If ye forgive men their trespasses, your heavenly Father will also forgive you (Matthew 6:14).
Setting others free means setting yourself free, because resentment is really a form of attachment. It is a cosmic truth that it takes two to make a prisoner; a prisoner and a jailer. There is no such thing as being a prisoner on one’s own account. Moreover, the jailer is as much a prisoner as his charge. When you hold resentment against anyone, you are bound to that person by a mental chain. You are tied by a cosmic tie to the thing that you hate. The one person perhaps in the whole world whom you most dislike is the very one to whom you are attaching yourself by a hook that is stronger than steel. Is this what you wish? Is this the condition in which you desire to go on living?
Remember, you belong to the thing with which you are linked in thought, and at some time or other, if that tie endures, the objects of your resentment will be drawn again into your life, perhaps to work further havoc. No one can afford such a thing; and so you must cut all such ties by a clear act of forgiveness. You must loose him and let him go. By forgiveness you set yourself free; you save your soul. And because the law of love works alike for one and all, you help to save his soul too.

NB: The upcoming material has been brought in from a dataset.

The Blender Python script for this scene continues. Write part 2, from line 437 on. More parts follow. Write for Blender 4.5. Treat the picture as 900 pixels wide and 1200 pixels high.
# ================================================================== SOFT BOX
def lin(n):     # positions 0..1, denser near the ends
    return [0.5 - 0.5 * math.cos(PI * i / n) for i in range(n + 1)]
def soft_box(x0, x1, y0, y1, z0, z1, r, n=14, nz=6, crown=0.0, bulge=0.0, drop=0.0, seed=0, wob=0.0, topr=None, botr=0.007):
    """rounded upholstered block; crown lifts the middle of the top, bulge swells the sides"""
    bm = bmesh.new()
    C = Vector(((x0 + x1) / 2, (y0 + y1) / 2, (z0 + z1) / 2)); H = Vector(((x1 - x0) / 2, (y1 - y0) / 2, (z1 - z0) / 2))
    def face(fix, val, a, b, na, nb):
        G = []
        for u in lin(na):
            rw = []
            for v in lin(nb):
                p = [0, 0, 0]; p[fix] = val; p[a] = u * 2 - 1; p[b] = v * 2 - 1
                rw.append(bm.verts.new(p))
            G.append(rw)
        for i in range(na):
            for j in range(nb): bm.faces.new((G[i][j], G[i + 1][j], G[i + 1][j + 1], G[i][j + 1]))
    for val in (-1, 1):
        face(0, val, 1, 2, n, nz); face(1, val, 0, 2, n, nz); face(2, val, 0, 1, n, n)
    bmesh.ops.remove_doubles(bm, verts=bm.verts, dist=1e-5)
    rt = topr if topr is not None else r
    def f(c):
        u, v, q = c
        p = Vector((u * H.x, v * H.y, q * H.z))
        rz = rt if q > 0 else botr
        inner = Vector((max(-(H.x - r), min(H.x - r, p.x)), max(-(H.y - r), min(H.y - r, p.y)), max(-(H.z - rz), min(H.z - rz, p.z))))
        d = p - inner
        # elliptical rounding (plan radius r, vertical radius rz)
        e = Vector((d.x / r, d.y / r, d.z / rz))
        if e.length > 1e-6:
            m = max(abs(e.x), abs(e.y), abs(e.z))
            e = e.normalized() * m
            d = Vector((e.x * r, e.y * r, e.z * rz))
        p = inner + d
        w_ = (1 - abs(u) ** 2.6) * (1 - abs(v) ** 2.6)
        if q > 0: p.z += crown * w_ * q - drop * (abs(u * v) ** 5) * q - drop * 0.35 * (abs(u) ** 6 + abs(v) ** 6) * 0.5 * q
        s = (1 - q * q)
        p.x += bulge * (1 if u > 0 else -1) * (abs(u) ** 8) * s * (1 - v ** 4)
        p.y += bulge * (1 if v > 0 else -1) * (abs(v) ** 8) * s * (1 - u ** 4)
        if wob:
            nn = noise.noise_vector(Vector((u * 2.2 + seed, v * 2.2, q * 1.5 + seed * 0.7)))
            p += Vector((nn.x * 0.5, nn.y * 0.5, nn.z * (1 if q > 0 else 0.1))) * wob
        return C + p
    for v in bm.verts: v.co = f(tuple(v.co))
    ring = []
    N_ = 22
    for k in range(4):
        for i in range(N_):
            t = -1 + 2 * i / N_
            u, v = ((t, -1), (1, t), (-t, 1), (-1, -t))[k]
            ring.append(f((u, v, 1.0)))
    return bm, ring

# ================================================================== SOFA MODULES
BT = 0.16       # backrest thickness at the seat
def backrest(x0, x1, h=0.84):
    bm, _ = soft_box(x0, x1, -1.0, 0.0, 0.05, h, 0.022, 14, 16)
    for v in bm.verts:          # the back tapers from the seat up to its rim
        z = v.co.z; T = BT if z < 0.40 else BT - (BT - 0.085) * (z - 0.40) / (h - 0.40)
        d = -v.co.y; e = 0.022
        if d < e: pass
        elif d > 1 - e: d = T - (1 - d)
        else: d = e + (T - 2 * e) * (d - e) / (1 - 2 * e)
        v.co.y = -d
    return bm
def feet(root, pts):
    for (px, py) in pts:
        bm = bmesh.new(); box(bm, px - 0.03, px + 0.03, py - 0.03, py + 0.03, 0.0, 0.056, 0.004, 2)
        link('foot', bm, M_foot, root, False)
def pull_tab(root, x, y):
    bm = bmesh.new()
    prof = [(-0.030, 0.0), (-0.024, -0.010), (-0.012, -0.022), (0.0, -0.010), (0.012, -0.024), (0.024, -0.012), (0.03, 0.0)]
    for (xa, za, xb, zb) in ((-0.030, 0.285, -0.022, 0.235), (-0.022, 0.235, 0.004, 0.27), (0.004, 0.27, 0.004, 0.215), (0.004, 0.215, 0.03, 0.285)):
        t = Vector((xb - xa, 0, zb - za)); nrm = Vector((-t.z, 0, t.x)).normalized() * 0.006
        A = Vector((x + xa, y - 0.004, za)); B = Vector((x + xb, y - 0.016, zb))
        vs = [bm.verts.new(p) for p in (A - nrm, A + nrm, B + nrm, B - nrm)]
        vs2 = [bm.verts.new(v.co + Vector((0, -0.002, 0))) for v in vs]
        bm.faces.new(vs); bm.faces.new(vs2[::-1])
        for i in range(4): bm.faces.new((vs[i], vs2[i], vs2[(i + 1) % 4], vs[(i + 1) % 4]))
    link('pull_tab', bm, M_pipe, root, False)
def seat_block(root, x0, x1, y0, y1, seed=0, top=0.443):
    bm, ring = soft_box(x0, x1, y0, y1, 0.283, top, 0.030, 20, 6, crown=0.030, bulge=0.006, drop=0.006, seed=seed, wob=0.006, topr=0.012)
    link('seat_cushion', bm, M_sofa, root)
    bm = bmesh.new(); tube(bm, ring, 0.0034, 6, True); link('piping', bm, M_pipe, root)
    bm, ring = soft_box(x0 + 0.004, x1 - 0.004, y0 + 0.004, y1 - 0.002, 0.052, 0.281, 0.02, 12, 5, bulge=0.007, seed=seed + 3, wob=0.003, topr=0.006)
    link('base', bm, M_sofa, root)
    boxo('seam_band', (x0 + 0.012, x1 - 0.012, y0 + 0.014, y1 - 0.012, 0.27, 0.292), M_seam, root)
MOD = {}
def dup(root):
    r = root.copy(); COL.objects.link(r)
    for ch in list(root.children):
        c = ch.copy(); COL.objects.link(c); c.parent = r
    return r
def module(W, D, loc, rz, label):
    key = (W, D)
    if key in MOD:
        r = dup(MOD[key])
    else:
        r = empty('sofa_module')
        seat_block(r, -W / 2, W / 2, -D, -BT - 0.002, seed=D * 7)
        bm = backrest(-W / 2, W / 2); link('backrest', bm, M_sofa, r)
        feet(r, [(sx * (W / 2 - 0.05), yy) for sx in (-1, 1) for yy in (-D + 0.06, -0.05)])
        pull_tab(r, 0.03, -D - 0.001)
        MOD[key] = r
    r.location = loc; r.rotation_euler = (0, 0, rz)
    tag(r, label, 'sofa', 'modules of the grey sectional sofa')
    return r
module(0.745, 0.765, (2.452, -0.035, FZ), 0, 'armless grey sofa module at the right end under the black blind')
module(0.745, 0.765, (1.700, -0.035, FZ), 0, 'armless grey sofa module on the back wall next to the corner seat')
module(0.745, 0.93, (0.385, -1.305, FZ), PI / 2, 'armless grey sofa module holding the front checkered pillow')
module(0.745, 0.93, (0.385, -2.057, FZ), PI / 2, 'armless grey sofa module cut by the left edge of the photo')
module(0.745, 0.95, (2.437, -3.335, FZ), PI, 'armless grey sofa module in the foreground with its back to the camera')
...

There is another element to the act of forgiveness. One must also forgive one’s self. Most of our anger toward, and resentment of others finds its true source in our anger and resentment toward ourselves. Whatever one has done, whatever one has failed to do, whatever one is disappointed about in one’s self must be forgiven if we are to live by God’s law. All it takes is to admit the wrong and repent of it, ask God to forgive it and commit to change it. Then one will find the grace to offer that same forgiveness to others. God’s grace flows best through an unburdened soul.